Change Your Assumptions

My wife and I were watching a movie.  The script was poorly written and the acting was not very good.  I complained about it.  My wife replied, “Perhaps we could stop complaining and, instead, look for the positive.”
I was reminded of a story. My son told me about a man who attended a workshop on positive leadership. He had already determined to leave his organization. He knew he no longer wanted to be a manager so he would devote himself to the small company he was building in his free time.   During the workshop the man was exposed to new assumptions about leadership. He was intrigued by the notion that he could engage people in a more positive way. He indicated that he would go back and genuinely try the new ideas.
A few months later my son made a scheduled coaching call. The man was excited to tell of the changes he had made and the extraordinary impacts that followed. He said that his own business has grown but he has no desire to leave the larger company.
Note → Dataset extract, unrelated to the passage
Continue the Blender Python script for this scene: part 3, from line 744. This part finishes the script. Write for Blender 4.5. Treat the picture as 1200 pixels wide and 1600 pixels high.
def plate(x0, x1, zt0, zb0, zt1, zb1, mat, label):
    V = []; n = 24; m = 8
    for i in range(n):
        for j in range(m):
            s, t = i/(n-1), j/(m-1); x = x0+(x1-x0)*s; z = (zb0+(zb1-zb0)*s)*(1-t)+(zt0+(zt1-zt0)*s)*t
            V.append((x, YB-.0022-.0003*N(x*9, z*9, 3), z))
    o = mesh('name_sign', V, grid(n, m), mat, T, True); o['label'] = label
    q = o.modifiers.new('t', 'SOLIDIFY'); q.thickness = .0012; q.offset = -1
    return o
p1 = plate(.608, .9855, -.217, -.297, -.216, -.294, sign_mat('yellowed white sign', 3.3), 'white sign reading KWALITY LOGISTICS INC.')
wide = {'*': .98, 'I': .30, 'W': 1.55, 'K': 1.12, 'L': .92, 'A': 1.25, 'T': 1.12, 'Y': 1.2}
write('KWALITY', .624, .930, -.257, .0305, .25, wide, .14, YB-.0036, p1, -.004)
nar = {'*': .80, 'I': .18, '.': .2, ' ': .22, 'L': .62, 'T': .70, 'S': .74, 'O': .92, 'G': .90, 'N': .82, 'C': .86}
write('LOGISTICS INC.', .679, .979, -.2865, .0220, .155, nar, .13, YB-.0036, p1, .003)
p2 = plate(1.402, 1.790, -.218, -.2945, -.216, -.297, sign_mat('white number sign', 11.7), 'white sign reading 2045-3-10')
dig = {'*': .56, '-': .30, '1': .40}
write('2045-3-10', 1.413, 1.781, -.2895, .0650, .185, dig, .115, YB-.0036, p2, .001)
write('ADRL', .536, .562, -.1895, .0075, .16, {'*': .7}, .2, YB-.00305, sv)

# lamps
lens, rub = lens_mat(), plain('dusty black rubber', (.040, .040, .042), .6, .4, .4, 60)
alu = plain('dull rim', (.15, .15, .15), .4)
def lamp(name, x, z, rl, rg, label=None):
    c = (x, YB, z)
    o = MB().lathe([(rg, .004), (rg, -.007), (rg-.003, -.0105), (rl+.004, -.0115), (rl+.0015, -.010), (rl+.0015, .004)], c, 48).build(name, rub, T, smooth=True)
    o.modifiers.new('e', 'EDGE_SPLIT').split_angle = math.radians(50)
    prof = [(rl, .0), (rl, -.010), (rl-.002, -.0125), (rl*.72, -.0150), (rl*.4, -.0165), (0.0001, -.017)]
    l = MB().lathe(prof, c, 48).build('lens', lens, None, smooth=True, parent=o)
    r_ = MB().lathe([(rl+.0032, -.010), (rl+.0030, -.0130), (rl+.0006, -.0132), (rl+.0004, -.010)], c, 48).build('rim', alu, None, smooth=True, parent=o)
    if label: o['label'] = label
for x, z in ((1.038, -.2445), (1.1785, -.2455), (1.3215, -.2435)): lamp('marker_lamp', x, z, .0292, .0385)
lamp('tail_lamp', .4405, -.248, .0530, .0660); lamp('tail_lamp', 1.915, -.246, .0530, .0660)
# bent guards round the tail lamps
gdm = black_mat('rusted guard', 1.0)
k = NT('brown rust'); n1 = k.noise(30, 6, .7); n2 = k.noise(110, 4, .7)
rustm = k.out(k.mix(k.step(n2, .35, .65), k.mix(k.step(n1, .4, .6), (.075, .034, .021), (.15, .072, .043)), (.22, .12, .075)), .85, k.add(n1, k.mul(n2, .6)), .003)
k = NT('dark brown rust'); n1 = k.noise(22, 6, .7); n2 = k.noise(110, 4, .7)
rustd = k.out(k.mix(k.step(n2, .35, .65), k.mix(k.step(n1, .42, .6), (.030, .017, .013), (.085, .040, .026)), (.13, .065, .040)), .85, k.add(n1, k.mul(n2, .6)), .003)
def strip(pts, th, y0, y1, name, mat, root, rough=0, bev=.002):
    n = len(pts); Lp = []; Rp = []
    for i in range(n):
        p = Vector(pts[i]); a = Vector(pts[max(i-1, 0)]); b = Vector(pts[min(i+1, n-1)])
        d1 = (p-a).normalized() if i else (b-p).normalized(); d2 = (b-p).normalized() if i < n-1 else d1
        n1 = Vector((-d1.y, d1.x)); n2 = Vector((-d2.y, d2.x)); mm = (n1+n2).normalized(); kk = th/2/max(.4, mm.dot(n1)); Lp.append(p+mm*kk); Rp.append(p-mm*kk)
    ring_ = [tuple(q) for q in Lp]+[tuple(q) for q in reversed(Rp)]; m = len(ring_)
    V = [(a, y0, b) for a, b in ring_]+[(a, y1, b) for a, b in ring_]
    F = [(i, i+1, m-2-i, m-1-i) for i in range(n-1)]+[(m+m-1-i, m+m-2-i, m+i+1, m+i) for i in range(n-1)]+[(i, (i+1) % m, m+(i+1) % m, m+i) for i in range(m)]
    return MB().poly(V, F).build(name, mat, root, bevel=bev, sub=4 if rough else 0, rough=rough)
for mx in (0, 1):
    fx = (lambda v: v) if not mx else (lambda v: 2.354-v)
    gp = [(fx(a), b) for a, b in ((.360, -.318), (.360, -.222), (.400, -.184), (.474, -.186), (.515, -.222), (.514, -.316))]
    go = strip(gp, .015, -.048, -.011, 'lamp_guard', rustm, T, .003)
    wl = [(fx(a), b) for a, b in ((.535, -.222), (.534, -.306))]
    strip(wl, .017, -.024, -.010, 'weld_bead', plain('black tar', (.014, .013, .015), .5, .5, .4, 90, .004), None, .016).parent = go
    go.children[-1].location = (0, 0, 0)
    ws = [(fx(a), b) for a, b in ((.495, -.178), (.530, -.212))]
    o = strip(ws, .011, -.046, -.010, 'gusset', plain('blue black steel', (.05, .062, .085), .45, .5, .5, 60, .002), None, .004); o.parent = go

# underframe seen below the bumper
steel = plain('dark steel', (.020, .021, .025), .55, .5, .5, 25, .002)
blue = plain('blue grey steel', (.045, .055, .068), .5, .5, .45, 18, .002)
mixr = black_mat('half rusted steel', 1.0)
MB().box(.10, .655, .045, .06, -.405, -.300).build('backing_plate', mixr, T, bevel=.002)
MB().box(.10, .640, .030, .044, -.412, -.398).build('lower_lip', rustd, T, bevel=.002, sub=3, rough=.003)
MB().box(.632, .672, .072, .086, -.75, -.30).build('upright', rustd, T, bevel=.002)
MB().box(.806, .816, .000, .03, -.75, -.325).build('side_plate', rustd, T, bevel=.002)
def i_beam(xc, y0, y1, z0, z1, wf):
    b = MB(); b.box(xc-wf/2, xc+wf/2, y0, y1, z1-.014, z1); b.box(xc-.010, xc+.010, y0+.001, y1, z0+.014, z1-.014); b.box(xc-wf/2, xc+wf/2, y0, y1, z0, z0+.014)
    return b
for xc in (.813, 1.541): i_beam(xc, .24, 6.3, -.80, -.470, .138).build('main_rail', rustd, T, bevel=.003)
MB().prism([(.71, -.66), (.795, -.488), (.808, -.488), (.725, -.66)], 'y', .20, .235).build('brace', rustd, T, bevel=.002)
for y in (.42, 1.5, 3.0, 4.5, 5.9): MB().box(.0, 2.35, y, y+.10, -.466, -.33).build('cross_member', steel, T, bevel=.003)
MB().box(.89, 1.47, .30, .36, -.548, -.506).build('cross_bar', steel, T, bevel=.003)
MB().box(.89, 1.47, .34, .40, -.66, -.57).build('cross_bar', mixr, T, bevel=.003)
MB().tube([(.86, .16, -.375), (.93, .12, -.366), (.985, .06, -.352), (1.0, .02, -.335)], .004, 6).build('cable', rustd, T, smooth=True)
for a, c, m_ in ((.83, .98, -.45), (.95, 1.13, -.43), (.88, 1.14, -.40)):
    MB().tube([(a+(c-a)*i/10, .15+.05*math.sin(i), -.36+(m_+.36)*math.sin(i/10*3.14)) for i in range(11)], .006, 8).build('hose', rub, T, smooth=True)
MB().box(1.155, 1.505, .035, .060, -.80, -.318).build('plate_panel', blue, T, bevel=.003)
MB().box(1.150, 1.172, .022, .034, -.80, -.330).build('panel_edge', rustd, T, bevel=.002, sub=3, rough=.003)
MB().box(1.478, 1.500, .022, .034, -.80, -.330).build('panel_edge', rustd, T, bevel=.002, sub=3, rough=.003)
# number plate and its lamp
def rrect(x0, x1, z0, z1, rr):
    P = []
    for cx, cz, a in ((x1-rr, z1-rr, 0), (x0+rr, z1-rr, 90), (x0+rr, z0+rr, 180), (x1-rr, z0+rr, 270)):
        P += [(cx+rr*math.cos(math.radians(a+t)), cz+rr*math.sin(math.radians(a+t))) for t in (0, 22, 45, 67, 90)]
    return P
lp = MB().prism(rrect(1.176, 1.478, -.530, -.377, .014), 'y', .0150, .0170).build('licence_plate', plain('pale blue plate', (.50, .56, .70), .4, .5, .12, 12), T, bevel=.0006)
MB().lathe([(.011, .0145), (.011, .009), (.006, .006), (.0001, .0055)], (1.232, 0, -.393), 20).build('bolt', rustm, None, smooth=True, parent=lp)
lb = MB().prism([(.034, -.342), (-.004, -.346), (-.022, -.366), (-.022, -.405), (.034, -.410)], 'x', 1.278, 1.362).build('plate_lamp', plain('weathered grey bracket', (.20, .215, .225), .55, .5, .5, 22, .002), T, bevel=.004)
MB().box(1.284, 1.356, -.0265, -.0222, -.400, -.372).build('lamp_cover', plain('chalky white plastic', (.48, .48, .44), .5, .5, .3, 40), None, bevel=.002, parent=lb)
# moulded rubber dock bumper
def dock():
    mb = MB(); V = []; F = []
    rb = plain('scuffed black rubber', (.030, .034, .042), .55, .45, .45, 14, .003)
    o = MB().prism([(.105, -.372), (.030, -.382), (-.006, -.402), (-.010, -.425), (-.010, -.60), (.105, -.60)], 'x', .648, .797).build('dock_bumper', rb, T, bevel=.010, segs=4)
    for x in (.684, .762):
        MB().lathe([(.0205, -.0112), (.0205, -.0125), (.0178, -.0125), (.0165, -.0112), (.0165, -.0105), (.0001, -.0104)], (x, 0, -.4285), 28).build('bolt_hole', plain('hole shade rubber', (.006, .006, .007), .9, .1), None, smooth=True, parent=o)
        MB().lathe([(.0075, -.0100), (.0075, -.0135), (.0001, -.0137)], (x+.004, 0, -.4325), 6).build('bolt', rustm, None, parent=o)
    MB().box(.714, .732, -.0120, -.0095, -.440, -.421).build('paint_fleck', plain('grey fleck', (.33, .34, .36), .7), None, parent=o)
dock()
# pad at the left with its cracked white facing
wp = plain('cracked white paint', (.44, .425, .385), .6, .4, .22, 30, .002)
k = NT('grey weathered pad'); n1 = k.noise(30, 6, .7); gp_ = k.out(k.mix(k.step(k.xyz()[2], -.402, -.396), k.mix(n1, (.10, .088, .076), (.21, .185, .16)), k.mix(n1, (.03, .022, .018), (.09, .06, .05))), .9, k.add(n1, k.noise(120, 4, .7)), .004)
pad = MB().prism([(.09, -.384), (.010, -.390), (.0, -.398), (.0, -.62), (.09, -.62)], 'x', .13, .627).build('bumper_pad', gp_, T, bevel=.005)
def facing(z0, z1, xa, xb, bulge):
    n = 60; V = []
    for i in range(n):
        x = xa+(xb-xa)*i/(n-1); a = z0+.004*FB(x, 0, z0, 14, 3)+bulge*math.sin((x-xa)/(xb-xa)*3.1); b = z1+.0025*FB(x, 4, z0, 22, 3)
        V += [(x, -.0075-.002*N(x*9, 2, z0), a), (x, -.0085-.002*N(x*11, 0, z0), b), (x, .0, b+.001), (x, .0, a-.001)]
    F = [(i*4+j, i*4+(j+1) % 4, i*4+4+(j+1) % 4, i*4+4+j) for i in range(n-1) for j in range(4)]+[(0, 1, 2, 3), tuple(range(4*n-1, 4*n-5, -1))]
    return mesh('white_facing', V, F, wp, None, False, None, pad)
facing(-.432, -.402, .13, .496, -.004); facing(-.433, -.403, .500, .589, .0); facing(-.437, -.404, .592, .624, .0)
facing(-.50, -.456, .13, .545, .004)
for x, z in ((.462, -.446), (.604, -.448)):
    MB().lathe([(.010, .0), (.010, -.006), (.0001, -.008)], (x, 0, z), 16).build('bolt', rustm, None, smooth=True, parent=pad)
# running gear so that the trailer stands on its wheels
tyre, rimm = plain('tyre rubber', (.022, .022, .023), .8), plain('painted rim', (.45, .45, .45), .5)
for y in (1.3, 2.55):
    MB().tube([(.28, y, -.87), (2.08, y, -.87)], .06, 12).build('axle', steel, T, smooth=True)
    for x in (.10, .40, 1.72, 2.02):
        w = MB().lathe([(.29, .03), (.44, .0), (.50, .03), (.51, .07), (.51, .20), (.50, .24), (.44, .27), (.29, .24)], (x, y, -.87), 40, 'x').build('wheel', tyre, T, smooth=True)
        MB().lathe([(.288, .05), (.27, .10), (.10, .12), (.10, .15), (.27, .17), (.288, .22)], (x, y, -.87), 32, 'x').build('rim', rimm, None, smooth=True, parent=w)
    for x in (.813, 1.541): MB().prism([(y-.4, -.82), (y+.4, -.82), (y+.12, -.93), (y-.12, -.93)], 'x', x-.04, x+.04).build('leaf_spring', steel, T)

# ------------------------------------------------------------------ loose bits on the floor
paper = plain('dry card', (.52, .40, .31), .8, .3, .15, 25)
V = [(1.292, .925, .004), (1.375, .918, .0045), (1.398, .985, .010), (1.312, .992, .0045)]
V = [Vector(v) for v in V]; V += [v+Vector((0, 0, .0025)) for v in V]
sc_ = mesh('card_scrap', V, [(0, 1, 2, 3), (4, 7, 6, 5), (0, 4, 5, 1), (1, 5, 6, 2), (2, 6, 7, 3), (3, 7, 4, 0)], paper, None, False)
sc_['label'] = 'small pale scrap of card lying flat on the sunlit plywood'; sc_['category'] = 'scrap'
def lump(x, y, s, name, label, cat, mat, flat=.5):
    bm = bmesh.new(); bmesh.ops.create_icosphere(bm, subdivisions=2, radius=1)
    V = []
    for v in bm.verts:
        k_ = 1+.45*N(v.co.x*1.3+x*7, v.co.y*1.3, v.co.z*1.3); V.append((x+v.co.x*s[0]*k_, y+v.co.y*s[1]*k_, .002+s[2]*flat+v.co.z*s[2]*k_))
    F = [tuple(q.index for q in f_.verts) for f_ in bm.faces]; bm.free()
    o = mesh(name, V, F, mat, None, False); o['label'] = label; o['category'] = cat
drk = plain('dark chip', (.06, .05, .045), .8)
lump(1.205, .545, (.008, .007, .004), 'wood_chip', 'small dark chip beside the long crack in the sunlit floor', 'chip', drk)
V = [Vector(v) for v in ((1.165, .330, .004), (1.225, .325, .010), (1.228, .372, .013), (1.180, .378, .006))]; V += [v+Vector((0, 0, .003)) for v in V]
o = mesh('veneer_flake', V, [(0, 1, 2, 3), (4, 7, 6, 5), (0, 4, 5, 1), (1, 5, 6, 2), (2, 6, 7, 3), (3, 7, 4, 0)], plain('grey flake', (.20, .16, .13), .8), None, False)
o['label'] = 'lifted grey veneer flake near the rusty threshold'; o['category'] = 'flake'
He was finding too much meaning in his work.
The morning after I watched the movie I was looking outside.  The blind in the window was down leaving only a few inches of viewing space.  I could see some grass and a portion of the pond behind our house.  Suddenly the pond exploded with light.  On the ripples there seemed to be a million sparkling diamonds.  The image was so sudden and so extreme I raised the blind.  The explanation was simple.  Thick clouds had broken open just a bit, allowing the sun to shine down like an immense flashlight on the portion of the pond I was observing.
Conventional assumptions are like the blinds in my window. They limit vision. Most organizations and most people are governed by conventional assumptions. When they are exposed to the assumptions from the science of the positive, they see new opportunities. If they act on them, they create a new reality. In the new reality the organizational pond sparkles. The meaning of life increases.